Example 5.8. Consider the ring R=FF0F, where F is a field. Then the right R-module M=FF00 is an indecomposable module which is not simple. Moreover, we have S=EndR(M)≅F (as rings). Clearly, S is a right simple-direct-injective ring. On the other hand, the right ideal 1_MS is minimal, but 1M(M)=M is not a simple R-module.

Let R be a ring and M an R-R-bimodule. Then the trivial extension R∝ M is a ring whose underlying group is R×M with the multiplication defined by (r,m)(s,n)=(rs,rn+ms), where r, s ∈ R and m, n ∈ M.

Proposition 5.9. Let R be a ring and let M be an R-R-bimodule such that eM(1-e) = 0 for any idempotent e ∈ R. If R is a right simple-direct-injective ring, then so is the ring T=R∝M.

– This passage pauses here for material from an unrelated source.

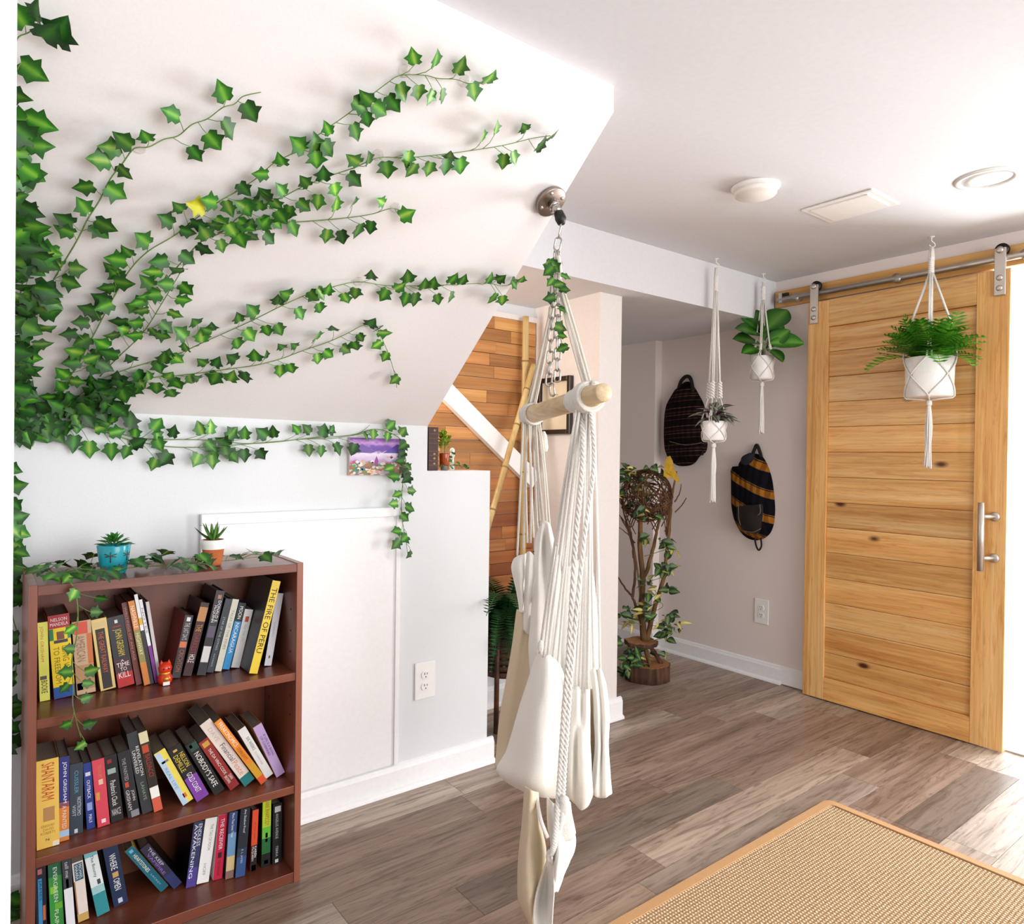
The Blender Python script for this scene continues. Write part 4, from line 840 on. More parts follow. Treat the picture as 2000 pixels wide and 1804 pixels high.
strand(ctop, c1); dlt = _r*.013
strand(c1-dlt*.3, c2-dlt*.9, 20); strand(c1+dlt*.5, c2+dlt*.9+Vector((0, 0, .012)), -15)
strand(c2-dlt*.4+Vector((0, 0, .005)), c2+Vector((0, 0, -.03)), 50)
def chainmap(x, y, off=0.0): return at(x, y, (ctop-CC).dot(FW)-.03-off), -Vector((FW.x, FW.y, 0)).normalized()
vine([(1082, 505), (1078, 540), (1084, 575), (1094, 610), (1092, 640), (1097, 670), (1099, 690)], [(1075, 515), (1072, 528), (1085, 520), (1104, 540), (1076, 550, 'b'), (1092, 555), (1074, 582), (1102, 565), (1100, 605), (1094, 640, 'b'), (1098, 655), (1099, 680)], 'short ivy sprig wound around the hanging chain', 21, .032, mapper=chainmap, off=.004)

DEP = (ctop-CC).dot(FW)                      # forward distance of the hang line
RH = Vector((math.sin(_a), -math.cos(_a), 0)); FH = Vector((math.cos(_a), math.sin(_a), 0))
bl, br_ = at(1030, 812, DEP+.24), at(1180, 766, DEP-.22)
sc = thing('swing_chair', Vector((ctop.x, ctop.y, .16)), 'cream canvas hanging swing chair with wooden bar and rope bundles', 'swing chair')
bd = (br_-bl).normalized()
part('spreader_bar', MB().tube([bl, bl+bd*.01, br_-bd*.055, br_-bd*.05, br_-bd*.004, br_], [.0255, .027, .027, .0235, .0235, .0215], 28), M_dowel, sc)
def rope(name, pts, rad, mat=M_cord, n=6, sp=6):
    return part(name, MB().tube(spline([Vector(p) for p in pts], sp), rad, n), mat, sc)
def bundle(name, A_, B_, k, rad, spread0, spread1, mat=M_cord, sag=.0, seed=0):
    """k cords running side by side from A_ to B_ as one rope bundle"""
    r = random.Random(seed); mb = MB()
    for i in range(k):
        t_ = (i+.5)/k-.5
        o0 = RH*t_*spread0+FH*r.uniform(-.4, .4)*spread0; o1 = RH*t_*spread1+FH*r.uniform(-.5, .5)*max(spread1*.5, .01)
        mid = (A_+B_)*.5+(o0+o1)*.5+Vector((0, 0, -sag))+RH*r.uniform(-.004, .004)
        mb.tube(spline([A_+o0, mid, B_+o1], 6), rad, 6)
    return part(name, mb, mat, sc)
top = at(1091, 545, DEP-.005)
bundle('top_rope', top, bl+bd*.03+Vector((0, 0, .026)), 5, .0035, .012, .03, seed=1)
bundle('top_rope', top, br_-bd*.085+Vector((0, 0, .026)), 5, .0038, .012, .022, seed=2)
part('top_loop', MB().tube(spline([at(1090, 500, DEP-.01), at(1094, 525, DEP-.012), at(1092, 548, DEP-.005)], 5), .006, 8), M_cord, sc)
# rope wraps round the bar
def wrap(cx, turns, r0, rr_, wd, seed):
    mb = MB(); pts = []
    up = Vector((0, 0, 1)); up = (up-bd*up.dot(bd)).normalized(); sd_ = bd.cross(up)
    for i in range(turns*14+1):
        a_ = 2*math.pi*i/14; pts.append(cx+bd*(wd*(i/(turns*14)-.5))+(up*math.cos(a_)+sd_*math.sin(a_))*r0)
    return part('rope_wrap', mb.tube(pts, rr_, 6), M_cordw, sc)
wrap(br_-bd*.10, 7, .031, .0052, .065, 1); wrap(bl+bd*.035, 5, .031, .0045, .05, 2)
wrap(br_-bd*.085, 4, .037, .005, .04, 3)
wrap(br_-bd*.15, 6, .029, .003, .035, 4)
# canvas: lofted hanging lobes
def lobe(name, rows, dep, mat, thick=.5, folds=5, amp=.10, seed=0, twist=0.0, maxd=.10, n=56, steps=5, flat=1.0):
    r = random.Random(seed); ph = r.uniform(0, 6)
    ps = spline([Vector((y, xl, xr)) for y, xl, xr in rows], steps)
    mb = MB(); vs, fs = [], []
    for i, q in enumerate(ps):
        y, xl, xr = q; dd = dep(y) if callable(dep) else dep
        c = at((xl+xr)/2, y, dd); w = max(.002, (xr-xl)/2/FPX*dd); dp = min(w*thick, maxd)
        s_ = i/(len(ps)-1)
        env = math.sin(math.pi*min(1, max(0, s_*.92+.06)))**.5
        for j in range(n):
            a_ = 2*math.pi*j/n
            f_ = 1+amp*env*(math.sin(folds*a_+ph+twist*s_)+.5*math.sin((folds*2+1)*a_+ph*1.7-twist*s_))
            x = math.cos(a_); z_ = math.sin(a_)
            p = c+RH*(w*x*(1+(f_-1)*.25))+FH*(dp*z_*f_*flat)
            nz = noise.noise(Vector((x*2+seed, z_*2, y*.012)))*.006*env
            vs.append(p+FH*nz+RH*nz*.3)
    k = len(ps)
    for i in range(k-1):
        for j in range(n): fs.append((i*n+j, i*n+(j+1) % n, (i+1)*n+(j+1) % n, (i+1)*n+j))
    fs += [tuple(range(n))[::-1], tuple(range((k-1)*n, k*n))]
    mb.add(vs, fs, True)
    return part(name, mb, mat, sc)
DB, DM, DN = DEP+.12, DEP-.02, DEP-.16
def sheet(name, rows, mat, sub=6, seed=0, wr=.006, deep=1.0, near=0.0):
    """draped canvas through a grid of (pixel x, pixel y, distance offset) points"""
    av = [sum(q[2] for q in row_)/len(row_) for row_ in rows]
    G = [spline([at(x, y, DEP+v_+(d-v_)*deep-near) for x, y, d in row_], sub) for row_, v_ in zip(rows, av)]
    cols = len(G[0]); C_ = [spline([G[i][j] for i in range(len(G))], sub) for j in range(cols)]
    nr = len(C_[0]); vs = []
    for i in range(nr):
        for j in range(cols):
            p = C_[j][i]; k = noise.noise(Vector((p.x*22+seed, p.y*22, p.z*9)))+.5*noise.noise(Vector((p.x*60, p.y*60+seed, p.z*20)))
            vs.append(p-FH*k*wr+RH*k*wr*.3)
    mb = MB().add(vs, [(i*cols+j, i*cols+j+1, (i+1)*cols+j+1, (i+1)*cols+j) for i in range(nr-1) for j in range(cols-1)], True)
    o = part(name, mb, mat, sc); md = o.modifiers.new('thickness', 'SOLIDIFY'); md.thickness = .0022; md.offset = 0
    return o
sheet('back_panel', [
 [(1010, 1190, .12), (1022, 1190, .09), (1034, 1190, .10), (1046, 1190, .08)],
 [(997, 1280, .13), (1010, 1282, .10), (1026, 1284, .10), (1044, 1286, .06)],
 [(979, 1380, .14), (996, 1384, .10), (1016, 1388, .09), (1036, 1392, .04)],
 [(971, 1450, .14), (986, 1458, .10), (1004, 1464, .08), (1024, 1470, .02)],
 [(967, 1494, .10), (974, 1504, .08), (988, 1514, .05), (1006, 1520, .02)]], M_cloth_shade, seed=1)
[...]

Proof. Suppose that R is right simple-direct-injective and let A be a simple direct summand of the right T-module T_T. From [6, Proof of Proposition 4.5], it follows that A=(eR, eM) for some nonzero idempotent e of R. But (0, eM) is a proper T-submodule of A. Then (0, eM)=0 and hence A=(eR, 0). Let B be another simple direct summand of T_T such that A∩B=0. As above B=(fR, 0) for some nonzero idempotent f of R with fM=0. Thus A⊕B=(eR,0)⊕(fR,0)=(eR+fR,0). Moreover, it is easily checked that eR and fR are minimal right ideals of R with eR∩fR=0. Since R is a right simple-direct-injective ring, eR +fR is a direct summand of the right R-module R_R. Therefore there exists an idempotent g of R such that (eR+fR)⊕gR=R. This implies that (A⊕B)⊕(gR,M)=T. It follows that T is a right simple-direct-injective ring.